* BEGIN MATERIAL FOR THIS EXERCISE *

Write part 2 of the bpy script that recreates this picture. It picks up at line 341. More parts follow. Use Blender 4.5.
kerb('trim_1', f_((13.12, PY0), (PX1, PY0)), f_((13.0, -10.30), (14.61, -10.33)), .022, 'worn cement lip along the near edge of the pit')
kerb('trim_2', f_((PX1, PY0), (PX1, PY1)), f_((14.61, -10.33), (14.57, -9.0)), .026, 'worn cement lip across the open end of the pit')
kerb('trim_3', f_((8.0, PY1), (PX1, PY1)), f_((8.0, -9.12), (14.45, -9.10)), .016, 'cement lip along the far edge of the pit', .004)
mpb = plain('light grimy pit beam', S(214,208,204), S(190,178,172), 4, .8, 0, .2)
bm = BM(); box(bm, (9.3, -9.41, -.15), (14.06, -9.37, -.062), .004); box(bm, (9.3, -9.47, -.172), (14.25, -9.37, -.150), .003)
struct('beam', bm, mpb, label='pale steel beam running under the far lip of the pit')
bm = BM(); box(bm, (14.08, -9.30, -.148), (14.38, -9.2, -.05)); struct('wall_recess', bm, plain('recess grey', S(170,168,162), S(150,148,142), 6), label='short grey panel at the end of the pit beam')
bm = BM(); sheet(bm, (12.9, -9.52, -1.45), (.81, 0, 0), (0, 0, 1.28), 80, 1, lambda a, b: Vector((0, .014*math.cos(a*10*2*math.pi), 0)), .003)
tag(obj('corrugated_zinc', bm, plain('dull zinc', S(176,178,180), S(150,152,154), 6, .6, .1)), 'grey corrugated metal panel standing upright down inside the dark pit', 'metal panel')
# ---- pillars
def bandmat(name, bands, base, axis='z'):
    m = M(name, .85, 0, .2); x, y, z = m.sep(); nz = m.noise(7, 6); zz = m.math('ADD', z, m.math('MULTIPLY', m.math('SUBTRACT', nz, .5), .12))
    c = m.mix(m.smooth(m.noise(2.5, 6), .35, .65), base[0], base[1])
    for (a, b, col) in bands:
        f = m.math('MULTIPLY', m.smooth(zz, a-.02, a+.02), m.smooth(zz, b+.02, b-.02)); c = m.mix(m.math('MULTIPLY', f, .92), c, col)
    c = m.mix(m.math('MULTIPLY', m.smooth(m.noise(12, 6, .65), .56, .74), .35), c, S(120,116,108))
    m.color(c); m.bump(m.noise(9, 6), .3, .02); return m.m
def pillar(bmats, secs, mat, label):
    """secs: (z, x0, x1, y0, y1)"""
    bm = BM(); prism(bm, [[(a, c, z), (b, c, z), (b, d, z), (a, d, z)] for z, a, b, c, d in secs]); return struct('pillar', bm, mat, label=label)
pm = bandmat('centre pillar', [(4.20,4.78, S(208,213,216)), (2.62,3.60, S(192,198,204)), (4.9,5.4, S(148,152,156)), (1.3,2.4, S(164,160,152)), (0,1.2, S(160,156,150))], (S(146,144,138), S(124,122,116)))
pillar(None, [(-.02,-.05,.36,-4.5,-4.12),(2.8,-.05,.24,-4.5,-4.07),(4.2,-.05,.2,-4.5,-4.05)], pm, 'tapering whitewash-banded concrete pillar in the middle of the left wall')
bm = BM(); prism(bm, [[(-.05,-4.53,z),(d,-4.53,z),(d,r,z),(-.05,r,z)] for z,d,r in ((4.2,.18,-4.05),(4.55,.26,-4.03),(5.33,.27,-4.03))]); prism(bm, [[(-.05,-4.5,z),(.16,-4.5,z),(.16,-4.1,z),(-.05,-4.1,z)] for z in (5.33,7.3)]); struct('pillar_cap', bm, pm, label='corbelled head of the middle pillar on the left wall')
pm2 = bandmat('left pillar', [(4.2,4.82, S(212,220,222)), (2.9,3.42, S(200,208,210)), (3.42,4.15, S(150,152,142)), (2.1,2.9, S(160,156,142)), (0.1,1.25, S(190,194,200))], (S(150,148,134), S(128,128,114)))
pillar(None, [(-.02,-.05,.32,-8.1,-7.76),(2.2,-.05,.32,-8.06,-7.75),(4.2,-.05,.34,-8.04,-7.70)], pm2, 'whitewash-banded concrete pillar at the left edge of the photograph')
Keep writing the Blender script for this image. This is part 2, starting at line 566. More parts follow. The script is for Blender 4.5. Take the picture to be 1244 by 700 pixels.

* END MATERIAL FOR THIS EXERCISE *

▶ [REQUIREMENT]:
In this exercise, repeat all entries exactly.

▶ [WRITTEN ANSWER]:
Write part 2 of the bpy script that recreates this picture. It picks up at line 341. More parts follow. Use Blender 4.5.
kerb('trim_1', f_((13.12, PY0), (PX1, PY0)), f_((13.0, -10.30), (14.61, -10.33)), .022, 'worn cement lip along the near edge of the pit')
kerb('trim_2', f_((PX1, PY0), (PX1, PY1)), f_((14.61, -10.33), (14.57, -9.0)), .026, 'worn cement lip across the open end of the pit')
kerb('trim_3', f_((8.0, PY1), (PX1, PY1)), f_((8.0, -9.12), (14.45, -9.10)), .016, 'cement lip along the far edge of the pit', .004)
mpb = plain('light grimy pit beam', S(214,208,204), S(190,178,172), 4, .8, 0, .2)
bm = BM(); box(bm, (9.3, -9.41, -.15), (14.06, -9.37, -.062), .004); box(bm, (9.3, -9.47, -.172), (14.25, -9.37, -.150), .003)
struct('beam', bm, mpb, label='pale steel beam running under the far lip of the pit')
bm = BM(); box(bm, (14.08, -9.30, -.148), (14.38, -9.2, -.05)); struct('wall_recess', bm, plain('recess grey', S(170,168,162), S(150,148,142), 6), label='short grey panel at the end of the pit beam')
bm = BM(); sheet(bm, (12.9, -9.52, -1.45), (.81, 0, 0), (0, 0, 1.28), 80, 1, lambda a, b: Vector((0, .014*math.cos(a*10*2*math.pi), 0)), .003)
tag(obj('corrugated_zinc', bm, plain('dull zinc', S(176,178,180), S(150,152,154), 6, .6, .1)), 'grey corrugated metal panel standing upright down inside the dark pit', 'metal panel')
# ---- pillars
def bandmat(name, bands, base, axis='z'):
    m = M(name, .85, 0, .2); x, y, z = m.sep(); nz = m.noise(7, 6); zz = m.math('ADD', z, m.math('MULTIPLY', m.math('SUBTRACT', nz, .5), .12))
    c = m.mix(m.smooth(m.noise(2.5, 6), .35, .65), base[0], base[1])
    for (a, b, col) in bands:
        f = m.math('MULTIPLY', m.smooth(zz, a-.02, a+.02), m.smooth(zz, b+.02, b-.02)); c = m.mix(m.math('MULTIPLY', f, .92), c, col)
    c = m.mix(m.math('MULTIPLY', m.smooth(m.noise(12, 6, .65), .56, .74), .35), c, S(120,116,108))
    m.color(c); m.bump(m.noise(9, 6), .3, .02); return m.m
def pillar(bmats, secs, mat, label):
    """secs: (z, x0, x1, y0, y1)"""
    bm = BM(); prism(bm, [[(a, c, z), (b, c, z), (b, d, z), (a, d, z)] for z, a, b, c, d in secs]); return struct('pillar', bm, mat, label=label)
pm = bandmat('centre pillar', [(4.20,4.78, S(208,213,216)), (2.62,3.60, S(192,198,204)), (4.9,5.4, S(148,152,156)), (1.3,2.4, S(164,160,152)), (0,1.2, S(160,156,150))], (S(146,144,138), S(124,122,116)))
pillar(None, [(-.02,-.05,.36,-4.5,-4.12),(2.8,-.05,.24,-4.5,-4.07),(4.2,-.05,.2,-4.5,-4.05)], pm, 'tapering whitewash-banded concrete pillar in the middle of the left wall')
bm = BM(); prism(bm, [[(-.05,-4.53,z),(d,-4.53,z),(d,r,z),(-.05,r,z)] for z,d,r in ((4.2,.18,-4.05),(4.55,.26,-4.03),(5.33,.27,-4.03))]); prism(bm, [[(-.05,-4.5,z),(.16,-4.5,z),(.16,-4.1,z),(-.05,-4.1,z)] for z in (5.33,7.3)]); struct('pillar_cap', bm, pm, label='corbelled head of the middle pillar on the left wall')
pm2 = bandmat('left pillar', [(4.2,4.82, S(212,220,222)), (2.9,3.42, S(200,208,210)), (3.42,4.15, S(150,152,142)), (2.1,2.9, S(160,156,142)), (0.1,1.25, S(190,194,200))], (S(150,148,134), S(128,128,114)))
pillar(None, [(-.02,-.05,.32,-8.1,-7.76),(2.2,-.05,.32,-8.06,-7.75),(4.2,-.05,.34,-8.04,-7.70)], pm2, 'whitewash-banded concrete pillar at the left edge of the photograph')
Keep writing the Blender script for this image. This is part 2, starting at line 566. More parts follow. The script is for Blender 4.5. Take the picture to be 1244 by 700 pixels.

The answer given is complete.